Doivent être auditionnés :
- la victime présumée ;
- la personne mise en cause ;
- les témoins pertinents y compris les témoins indirects ;
- les responsables hiérarchiques directs.
Et, si leur audition est utile :
- le médecin du travail ;
- d’anciens collègues ;
- les représentants du personnel ;
- l’inspection du travail.
► Attention ! La confrontation entre les salariés concernés est à proscrire compte tenu des risques psychosociaux !
La procédure d’enquête vise à vérifier s’il existe un faisceau d’indices convergents laissant supposer l’existence d’une discrimination ou d’un harcèlement sexuel.
Attention : la victime présumée n’a pas à apporter de preuves.

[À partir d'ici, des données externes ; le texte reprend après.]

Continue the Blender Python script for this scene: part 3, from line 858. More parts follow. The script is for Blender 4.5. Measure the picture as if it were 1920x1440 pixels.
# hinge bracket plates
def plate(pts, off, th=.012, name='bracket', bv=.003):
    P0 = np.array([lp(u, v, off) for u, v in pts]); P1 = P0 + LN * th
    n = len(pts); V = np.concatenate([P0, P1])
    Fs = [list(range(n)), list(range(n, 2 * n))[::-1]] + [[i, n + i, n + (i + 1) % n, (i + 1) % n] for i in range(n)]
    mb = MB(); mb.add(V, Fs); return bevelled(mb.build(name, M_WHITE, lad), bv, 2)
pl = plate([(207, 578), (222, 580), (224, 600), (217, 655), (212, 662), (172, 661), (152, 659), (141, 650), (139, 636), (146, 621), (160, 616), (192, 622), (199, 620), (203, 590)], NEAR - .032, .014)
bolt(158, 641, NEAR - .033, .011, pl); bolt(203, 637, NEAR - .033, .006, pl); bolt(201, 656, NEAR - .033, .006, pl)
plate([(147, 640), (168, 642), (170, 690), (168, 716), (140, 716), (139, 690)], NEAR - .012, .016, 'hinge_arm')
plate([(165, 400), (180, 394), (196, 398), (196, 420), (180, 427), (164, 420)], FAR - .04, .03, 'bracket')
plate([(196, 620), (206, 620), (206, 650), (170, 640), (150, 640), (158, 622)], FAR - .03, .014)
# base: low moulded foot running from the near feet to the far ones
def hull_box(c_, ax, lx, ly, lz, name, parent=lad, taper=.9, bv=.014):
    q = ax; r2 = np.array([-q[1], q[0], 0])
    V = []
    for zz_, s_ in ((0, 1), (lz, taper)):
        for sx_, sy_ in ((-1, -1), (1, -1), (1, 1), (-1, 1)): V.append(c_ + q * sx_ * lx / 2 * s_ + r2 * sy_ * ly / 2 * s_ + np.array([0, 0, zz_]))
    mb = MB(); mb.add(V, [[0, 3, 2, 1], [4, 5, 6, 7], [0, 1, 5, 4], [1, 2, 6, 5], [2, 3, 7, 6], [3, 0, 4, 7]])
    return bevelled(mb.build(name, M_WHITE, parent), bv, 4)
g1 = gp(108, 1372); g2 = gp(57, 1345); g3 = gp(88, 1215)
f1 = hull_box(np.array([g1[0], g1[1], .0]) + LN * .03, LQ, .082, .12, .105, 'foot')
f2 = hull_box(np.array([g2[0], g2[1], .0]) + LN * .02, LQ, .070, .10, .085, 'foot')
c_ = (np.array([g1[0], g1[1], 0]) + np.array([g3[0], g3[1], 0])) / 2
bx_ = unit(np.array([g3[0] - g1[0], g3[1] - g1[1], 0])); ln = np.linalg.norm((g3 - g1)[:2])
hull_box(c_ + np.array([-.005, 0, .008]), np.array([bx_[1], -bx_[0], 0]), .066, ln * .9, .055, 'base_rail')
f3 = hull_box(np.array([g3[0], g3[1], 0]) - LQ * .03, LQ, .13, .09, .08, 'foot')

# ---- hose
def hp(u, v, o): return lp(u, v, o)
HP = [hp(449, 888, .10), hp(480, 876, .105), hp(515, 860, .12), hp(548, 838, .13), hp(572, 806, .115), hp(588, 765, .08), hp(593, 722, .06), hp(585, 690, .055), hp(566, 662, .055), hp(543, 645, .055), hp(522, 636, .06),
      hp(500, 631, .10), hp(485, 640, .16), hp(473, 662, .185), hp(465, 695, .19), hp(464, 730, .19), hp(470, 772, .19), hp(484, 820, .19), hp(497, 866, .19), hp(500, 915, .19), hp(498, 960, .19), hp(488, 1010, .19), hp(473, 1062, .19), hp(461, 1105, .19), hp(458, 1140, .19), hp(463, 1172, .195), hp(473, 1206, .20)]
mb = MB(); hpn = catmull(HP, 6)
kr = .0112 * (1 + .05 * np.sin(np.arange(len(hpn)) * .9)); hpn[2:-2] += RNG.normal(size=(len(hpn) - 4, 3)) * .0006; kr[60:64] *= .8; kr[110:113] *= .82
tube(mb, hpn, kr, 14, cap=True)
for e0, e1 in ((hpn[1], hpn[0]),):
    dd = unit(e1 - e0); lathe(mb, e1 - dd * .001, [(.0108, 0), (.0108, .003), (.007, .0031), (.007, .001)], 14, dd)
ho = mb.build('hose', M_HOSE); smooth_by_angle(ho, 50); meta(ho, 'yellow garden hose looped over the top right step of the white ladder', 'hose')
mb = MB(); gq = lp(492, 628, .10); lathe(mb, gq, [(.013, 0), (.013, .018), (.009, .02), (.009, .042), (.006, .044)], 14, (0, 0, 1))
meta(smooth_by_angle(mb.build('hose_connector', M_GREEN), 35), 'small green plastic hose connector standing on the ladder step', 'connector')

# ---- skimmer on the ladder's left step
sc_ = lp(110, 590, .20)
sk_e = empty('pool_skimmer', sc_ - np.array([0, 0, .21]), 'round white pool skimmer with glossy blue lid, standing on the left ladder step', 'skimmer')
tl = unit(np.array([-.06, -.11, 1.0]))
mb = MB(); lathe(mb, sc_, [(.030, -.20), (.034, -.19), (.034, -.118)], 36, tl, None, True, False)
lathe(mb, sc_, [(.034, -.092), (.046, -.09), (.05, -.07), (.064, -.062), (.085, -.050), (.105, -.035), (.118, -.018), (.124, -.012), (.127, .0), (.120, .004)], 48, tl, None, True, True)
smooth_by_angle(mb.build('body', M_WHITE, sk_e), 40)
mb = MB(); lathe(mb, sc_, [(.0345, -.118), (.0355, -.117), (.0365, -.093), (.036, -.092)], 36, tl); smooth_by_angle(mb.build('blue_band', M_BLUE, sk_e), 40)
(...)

C’est à la personne mise en cause de renverser la présomption ainsi établie.
A cet effet, chaque étape de l’enquête doit être retranscrite par écrit. La Défenseure des droits recommande notamment une retranscription écrites des auditions ,des comptes rendus qui doivent être relus et signés par la personne auditionnée.
Les enregistrements clandestins ne doivent pas être écartés ; ils peuvent désormais être pris en compte sous certaines conditions posées par l’Assemblée plénière de la Cour de cassation le 22 décembre 2023.
L’ensemble des éléments recueillis doivent figurer dans le rapport ainsi que les faits allégués, leur signalement, les mesures de protection mises en place, les difficultés rencontrées,…
Ce rapport peut être transmis :
- à la hiérarchie si des mesures doivent être mises en oeuvre ;
- aux représentants du personnel chargés des questions de santé et de sécurité ;
- à la victime présumée (tout du moins une synthèse).
S’agissant des témoins, ils doivent être informés de la fin de la procédure.
Reste la dernière étape – et non des moindres – celle visant à qualifier les faits. Il revient à l’employeur de le faire et non à l’enquêteur. La Défenseure des droits recommande « une appréciation objective, neutre et loyale de l’ensemble des éléments portés à leur connaissance lors de lors de l’enquête interne et d’en tirer les conséquences sur la qualification des faits ».
Enquêter est une chose, protéger la santé de la victime pendant la période d’enquête en est une autre.
D’une part, l’employeur doit réagir dès le premier signalement de la victime présumée ou d’un témoin.
D’autre part, l »employeur qui a une obligation de sécurité à l’égard de ses salariés doit prendre les mesures nécessaires afin d’éviter une dégradation de l’état de santé du ou de la salariée concernée, en lien avec la médecine du travail, comme par exemple l’aménagement du poste ou sur les mesures à mettre en place au retour du salarié si ce dernier est en arrêt de travail.
Il convient également d’éloigner la personne mise en cause. L’employeur doit permettre à la victime présumée de ne pas côtoyer la ou les personnes qu’elle a mise(s) en cause dès le stade de l’enquête. Si des changements doivent être apportés aux conditions de travail, ils doivent affecter la personne mise en cause plutôt que la victime présumée. Une mise à pied conservatoire un placement en télétravail peuvent ainsi être envisagés.
Enfin, il convient de rappeler le plus tôt possible à la victime présumée et aux témoins par écrit l’interdiction de mesures de représailles.
La sanction en droit du travail doit intervenir dans un délai de deux mois. Toutefois, en cas d’enquête, « le point de départ du délai de deux mois est alors reporté au jour de la remise à l’employeur du rapport d’enquête ». L’enquête ne doit pas non plus s’éterniser ; la Défenseure des droits préconise de conclure l’enquête dans des délais les plus brefs possibles.
► La Défenseure des droits recommande de ne pas entamer la procédure disciplinaire avant la fin de l’enquête interne.
La sanction doit être effective, proportionnée et dissuasive et la victime doit en être informée.